You should notice that over time, your wrists are able to bear weight for longer periods of time with less pain and less feelings of effort.
Wrist Mobility
Using our muscles is great, and is the main difference between mobility and flexibility. We want mobile wrists, which means we want to use the strength of our muscles to position our wrists every way they are designed to move. Not only that, but once we get the hang of moving them through their full range of motion, we want to progressively load those positions by making movements more challenging.
Our wrists can make four basic movements: Flex, extend, invert and evert. (Again, go to my 16 minute wrist mobility class to practice these basic movements and learn how to load them.) Combined together, those movements create an almost circular motion. We want our wrists to be well-adapted to create these circular motions in a variety of movement circumstances. We want to learn how to challenge those motions so we continue getting stronger.
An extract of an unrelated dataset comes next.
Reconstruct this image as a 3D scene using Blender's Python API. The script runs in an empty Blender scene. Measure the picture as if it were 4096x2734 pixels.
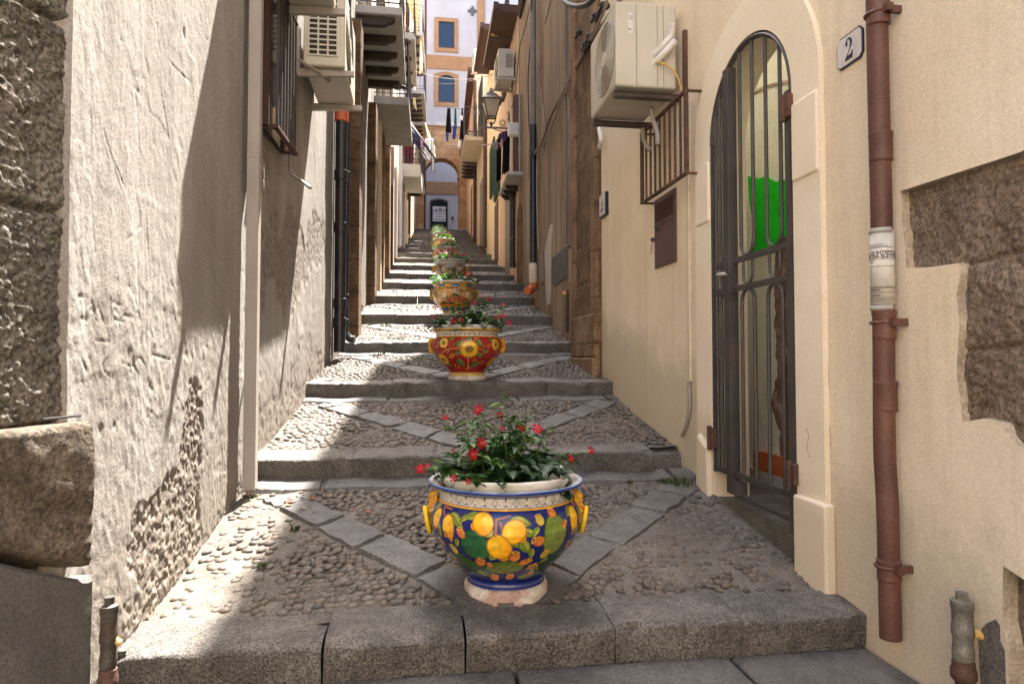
import bpy, bmesh, math, random
import numpy as np
from mathutils import Vector, Matrix
from mathutils.geometry import tessellate_polygon
random.seed(7); RNG = np.random.default_rng(11)
PI = math.pi; rad = math.radians
scn = bpy.context.scene; COL = scn.collection

# ------------------------------------------------------------------ camera
YAW, PITCH, FPX, AXY, EYE = rad(8.1), rad(2.0), 2700.0, 1335.5, 1.1
cam = bpy.data.objects.new('camera', bpy.data.cameras.new('camera')); COL.objects.link(cam)
cam.location = (0, 0, EYE); cam.rotation_euler = (PI/2 + PITCH, 0, -YAW)
cam.data.sensor_width = 36; cam.data.lens = FPX/4096*36; cam.data.shift_y = -(1367-AXY)/4096
cam.data.clip_start = 0.05; cam.data.clip_end = 500
scn.camera = cam

def ray(px, py):                      # direction of a sight line, used only to read real places off the walls
    a = (px-2048)/FPX; b = (AXY-py)/FPX
    y = math.cos(PITCH)-b*math.sin(PITCH); z = math.sin(PITCH)+b*math.cos(PITCH)
    return Vector((a*math.cos(YAW)+y*math.sin(YAW), -a*math.sin(YAW)+y*math.cos(YAW), z))
O = Vector((0, 0, EYE))
def onx(px, py, X): d = ray(px, py); return O+d*(X/d.x)
def ony(px, py, Y): d = ray(px, py); return O+d*(Y/d.y)
LN = [(-7,-1.02),(1.5,-.935),(3.9,-.90),(6.75,-.80),(7.1,-.757),(10.4,-.737),(13.7,-.67),(17.4,-.6),(21,-.58),(25,-.42),(30,-.2),(38,-.04)]
RN = [(-7,1.645),(6.2,1.645),(6.9,1.67),(8.7,1.785),(10.4,1.84),(12.1,1.96),(13.7,2.0),(17.4,2.1),(21,2.2),(25,2.25),(30,2.5),(38,2.77)]
def lerp(T, y): return float(np.interp(y, [p[0] for p in T], [p[1] for p in T]))
LX = lambda y: lerp(LN, y)
RX = lambda y: lerp(RN, y)
def on(px, py, side, off=0.0):        # where a sight line meets the left or right house fronts
    d = ray(px, py); T = LN if side == 'L' else RN; s = 1 if side == 'L' else -1
    for (y0, x0), (y1, x1) in zip(T, T[1:]):
        x0 += s*off; x1 += s*off
        den = d.x*(y1-y0)-d.y*(x1-x0)
        if abs(den) < 1e-9: continue
        t = (x0*(y1-y0)-y0*(x1-x0))/den
        y = d.y*t
        if t > 0 and y0 <= y <= y1: return O+d*t
    return ony(px, py, 38)

# ------------------------------------------------------------------ materials
def N(t, ty, ins=None, **pr):
    n = t.nodes.new(ty)
    for k, v in pr.items(): setattr(n, k, v)
    for k, v in (ins or {}).items():
        if isinstance(v, bpy.types.NodeSocket): t.links.new(v, n.inputs[k])
        else: n.inputs[k].default_value = v
    return n
def c4(c): return (*c, 1) if len(c) == 3 else c
def ramp(t, fac, stops):
    n = N(t, 'ShaderNodeValToRGB', {'Fac': fac}); e = n.color_ramp.elements
    while len(e) < len(stops): e.new(.5)
    for q, (p, c) in zip(e, stops): q.position = p; q.color = c4(c)
    return n.outputs['Color']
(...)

These simple but not easy practices will help you become more deliberate as a mover and will provide the mechanical input needed to transform how your wrists work and feel.
Next Steps
Your yoga practice is likely already giving you the opportunity to transform your wrists. Your secret sauce may be a few prep exercises you do before each practice, or a way of warming up your wrists through sun salutations that makes them work great, or simply knowing when to bear weight on the wrists and when to modify onto the fists or forearms.
Of course, finding teachers whose approach you jive with is of critical importance. Find people who can explain movement to you in a way that makes sense and generates results. If you haven’t found those people yet, keep looking for them. Your teachers are out there.